Seasonal Climate Outlook Message for February to May 2003

The bottom line

Drought continues for some, Deluge for others. (Dated 21st February)

Much of Queensland has received some rain over the last couple of weeks. Falls have varied from in excess of 400mm for parts of central Queensland and the far north to less than 10mm in the form of patchy showers for parts of the Darling Downs and far west of the state.

Despite this recent rain, most of Queensland still has only received less than 60% of the long term average late spring/summer rainfall. Given the ongoing drier than average conditions it will be interesting to see when this pattern is likely to break.
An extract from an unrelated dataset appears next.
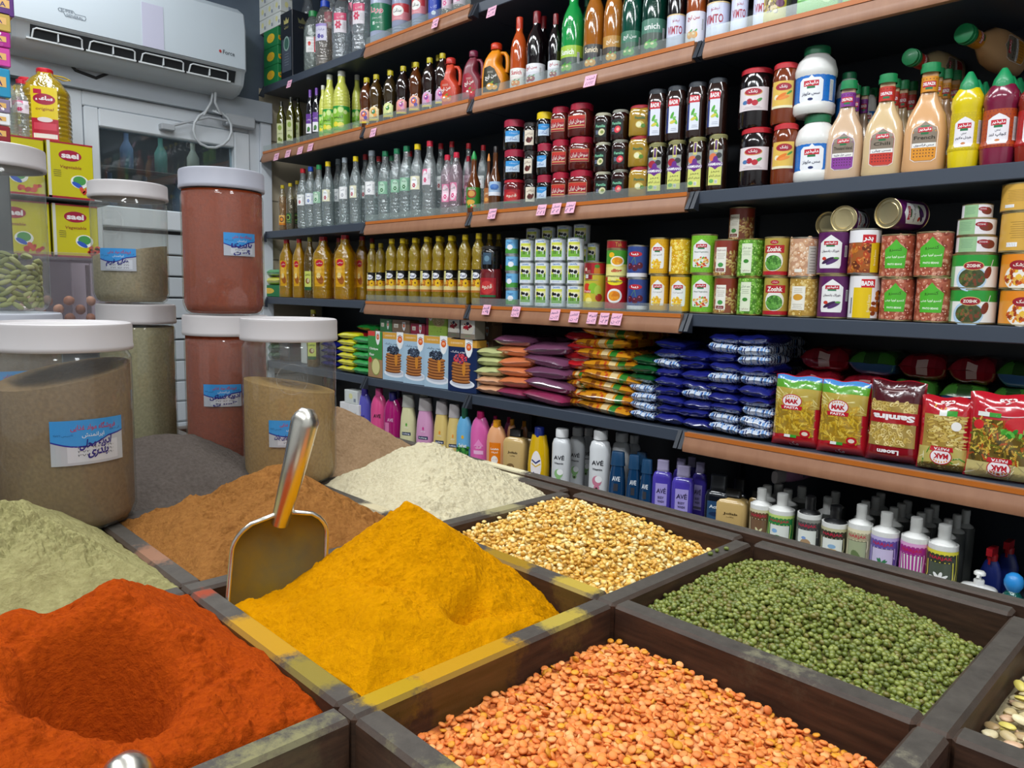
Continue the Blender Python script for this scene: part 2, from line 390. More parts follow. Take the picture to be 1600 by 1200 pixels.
# ------------------------------------------------------------------ air conditioner
XA = WL + .22
pa = onX(20, 30, XA); pb = onX(385, 104, XA)
y0, y1, zb = pa.y, pb.y, (pa.z + pb.z) / 2 - .005
ac = empty('air_conditioner', (WL, y0, zb - .08)); tag(ac, 'white wall mounted air conditioner above the white door', 'air conditioner')
Lk = (y1 - y0) * 1000; H_ = 300.
prof = [(0, -95), (70, -102), (140, -92), (182, -66), (188, -58), (205, -8), (218, 0), (219, 180), (205, 250), (150, 285), (0, 290)]   # x out of the wall, z
def extr(mb, pr, ya, yb, col, mi=0):
    n = len(pr); vs = [(x, ya, z) for x, z in pr] + [(x, yb, z) for x, z in pr]
    mb.add(vs, [(i, i + n, (i + 1) % n + n, (i + 1) % n) for i in range(n)] + [list(range(n)), [n + i for i in range(n)][::-1]], col, mi); mb.fixn = True; return mb
body = MB(); extr(body, [(x * .985, z + (80 if False else 0)) for x, z in prof], 12, Lk - 12, 'b4bbc0')
for ya, yb in ((0, 14), (Lk - 14, Lk)): extr(body, [(x * .99, z) for x, z in prof], ya, yb, 'aeb6bc')
body.build('housing', 'paint', ac, 40).location.z = .08
fp = MB(); extr(fp, [(214, 2), (221, 4), (222, 182), (208, 252), (150, 288), (146, 284), (202, 248), (214, 180)], 6, Lk - 6, 'bcc6cd')
fp.box(222, Lk * .505, 4, 223.2, Lk * .60, 182, 'bdbdd0')
g = G(); g.tx('SUPER', -5, 6, 9, '5a6470', 44, b=0); g.tx('GENERAL', 22, -8, 9, '5a6470', 60)
g.line([(-32, 12), (16, 12), (24, 2), (60, 2)], 1.6, '5a6470'); g.line([(-32, 12), (-36, 6), (-32, 0), (-18, 0), (-10, -14), (58, -14), (62, -6), (60, 2)], 1.6, '5a6470')
g.put(fp, lambda x, y, e: (222.3 + e, 190 + x, 62 + y), mi=0)
g = G(); g.tx('Force', 12, 0, 18, '30363c', 60); g.tx('e', -32, 0, 13, 'c03028', 13, b=.03); g.put(fp, lambda x, y, e: (222.3 + e, Lk - 95 + x * .9, 60 + y), mi=0)
fp.build('front_panel', 'plastic', ac, 40).location.z = .08
lv = MB(); extr(lv, [(180, -56), (189, -56), (207, -9), (198, -6)], 60, Lk - 45, '14171a'); lv.build('air_outlet', 'matte', ac, 0).location.z = .08
for k in range(4):
    s0 = 66 + k * (Lk - 120) / 4; s1 = s0 + (Lk - 120) / 4 - 24; fl = MB()
    fl.tube([(190, s0, -54), (204, s0 + 4, -24), (206, s0 + 14, -19), (206, s1 - 14, -19), (204, s1 - 4, -24), (190, s1, -54)], 3.5, 'd2d7da', n=6)
    fl.box(188, (s0 + s1) / 2 - 2, -52, 206, (s0 + s1) / 2 + 2, -19, 'd2d7da'); fl.box(184, s0 - 20, -60, 196, s1 + 12, -54, 'cfd3d4')
    fl.build('louvre', 'plastic', ac, 40).location.z = .08
# hanging loop of cable under it
c0 = onX(334, 136, WL + .1); pts = [c0, onX(330, 160, WL + .09), onX(318, 180, WL + .08)]
for k in range(15):
    t = PI * .62 + (2 * PI * .93) * k / 14; pts.append(onX(332 + 30 * math.cos(t), 202 - 29 * math.sin(t), WL + .08))
pts += [onX(345, 178, WL + .09), onX(336, 160, WL + .11), c0 + Vector((.01, .005, 0))]
tag(MB().tube(pts, .0065, 'b9bec2').build('cable', 'plastic', None, 60, 1.), 'pale grey cable hanging in a loop below the air conditioner', 'cable')
pts = [onX(x, y, WL + .05) for x, y in ((100, 88), (118, 110), (150, 122), (175, 112), (205, 114), (240, 128), (262, 133))]
tag(MB().tube(pts, .007, '15181c').build('pipe', 'plastic', None, 60, 1.), 'black pipe along the wall below the air conditioner', 'pipe')
for x, nm in ((98, 'left'), (274, 'right')):
    q = onX(x, 125, WL); o = MB().box(WL + .002, q.y - .04, 2.276, WL + .04, q.y + .04, 2.40, 'aab2ba').build('wall_bracket', 'paint', None, 0, 1.); tag(o, f'grey metal bracket under the air conditioner, the {nm} one of two', 'bracket')
o = MB(); o.grid(lambda u, v: (40 + 35 * math.sin(PI * v), (u - .5) * 190, -60 * math.sin(PI * u) * v - 10 * math.sin(9 * u)), 16, 6, 'c9c0b2')
q = onX(50, 82, WL); o = o.build('crumpled_cloth', 'matte', None, 60); o.location = (WL + .01, q.y, q.z + .01); tag(o, 'crumpled beige cloth stuffed below the left end of the air conditioner', 'cloth')

# ------------------------------------------------------------------ shelving: four bays
SH = {1: 2.35, 2: 2.032, 3: 1.64, 4: 1.31, 5: .982, 6: .68}
BX = [-3.655, -2.735, -2.055, -1.142, -.23]
BRN = {(1, 1), (0, 2), (1, 2), (2, 2), (3, 2), (1, 3), (2, 3), (1, 4), (2, 4), (3, 5)}
BAYN = ['nearest the white door', 'second from the door', 'third from the door', 'at the right edge']
noise_ramp('rail_brown', '93664c', 'a27558', 30, .38, (1, 1, .1), bump=.05, c2='a87c5e')
pr_mat('shelf_paint', .42, var=.06, bscale=6)
for b in range(4):
    x0, x1 = BX[b], BX[b + 1]; w_ = x1 - x0
    if b == 3: x1 += .6
    un = empty('shelving_unit', ((x0 + x1) / 2, BK - .02, 0)); tag(un, 'dark grey metal shelving unit, ' + BAYN[b], 'shelving', 'metal shelving bays'); cx = (x0 + x1) / 2
    yb = -(BK - .02)
    MB().box(x0 - cx, -.012, .05, x1 - cx, 0, 2.85, '1b212b').build('back_panel', 'shelf_paint', un, 0, 1.)
    for xx, g_ in ((x0, 1), (x1, -1)): MB().box(*sorted([xx - cx + g_ * .001, xx - cx + g_ * .012])[:1], -.03, 0, sorted([xx - cx + g_ * .001, xx - cx + g_ * .012])[1], -.0125, 2.85, '1d232d').build('upright', 'shelf_paint', un, 0, 1.)
    for k in SH:
        z = SH[k]; yf = DS + yb
        s = MB().bbox(x0 - cx + .002, yf, z - .036, x1 - cx - .002, -.014, z - .0015, '3d4552', 0, .002).build('shelf', 'shelf_paint', un, 35, 1.)
        for xx, sg in ((x0, 1), (x1, -1)):
            e = MB(); xa = xx - cx + sg * .002
            e.add([(xa, yf, z - .001), (xa, yf - .026, z - .05), (xa, yf, z - .055), (xa + sg * .012, yf, z - .001), (xa + sg * .012, yf - .026, z - .05), (xa + sg * .012, yf, z - .055)], [(0, 1, 2), (3, 5, 4), (0, 3, 4, 1), (1, 4, 5, 2), (0, 2, 5, 3)], '2b3039'); e.fixn = True
            e.build('end_cap', 'shelf_paint', s, 0, 1.)
        if (b, k) in BRN:
            pr = [(0, -.002), (-.010, -.004), (-.013, -.012), (-.014, -.016), (-.021, -.034), (-.024, -.046), (-.022, -.056), (-.016, -.058), (-.005, -.056), (0, -.05)]
            n = len(pr); xa, xb = x0 - cx + .016, x1 - cx - .016
            r = MB(); r.add([(xa, yf + y, z + q) for y, q in pr] + [(xb, yf + y, z + q) for y, q in pr], [(i, i + n, (i + 1) % n + n, (i + 1) % n) for i in range(n)] + [list(range(n)), [n + i for i in range(n)][::-1]], 'b07a58'); r.fixn = True
            s2 = r.build('price_rail', 'rail_brown', s, 50, 1.)
            MB().box(xa, yf - .0155, z - .0135, xb, yf - .0135, z - .0025, 'c06c2a').build('orange_edge', 'print', s2, 0, 1.)
            if (b, k) != (3, 5): MB().box(xa, yf - .012, z - .006, xb, yf - .0105, z + .024, 'eef3f1').build('clear_strip', 'strip', s2, 0, 1.)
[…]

There is increasing optimism that the El Nino pattern is starting to break down. While this is good news it's worth remembering that there remains around a 30% chance of El Nino regeneration in some form past autumn.

While this would not normally be considered a high risk, given the current shortage of available agistment, fodder, surface water and lack of crop planting opportunities in many areas it certainly should be taken into account in terms of any risk management strategy.

Any changes that occur in ocean and atmospheric patterns for the next few months are crucial. We will monitor this situation and make available information as soon as there has been a measurable breakdown of the El Nino.

The 30day average of the SOI continues to fall and as of the 21st February is minus 12.2. Despite this drop, rainfall probabilities for February to April remain the same.

Currently there is a 50-70% chance of getting above median rainfall from the north west of the state into the central west and for scattered areas along the coast. Rainfall probabilities across the rest of Queensland though, remain lower at around 30-50%.

While these probabilities do indicate the potential for some relief rain (eg 80% chance of getting above 100mm at Kingaroy for February to April) in the shorter term unfortunately there remains only a relatively low chance of getting those ongoing big, widespread, well above average rainfall events needed to break the current drought pattern.

An updated seasonal outlook for March to May will be issued in the first week of March.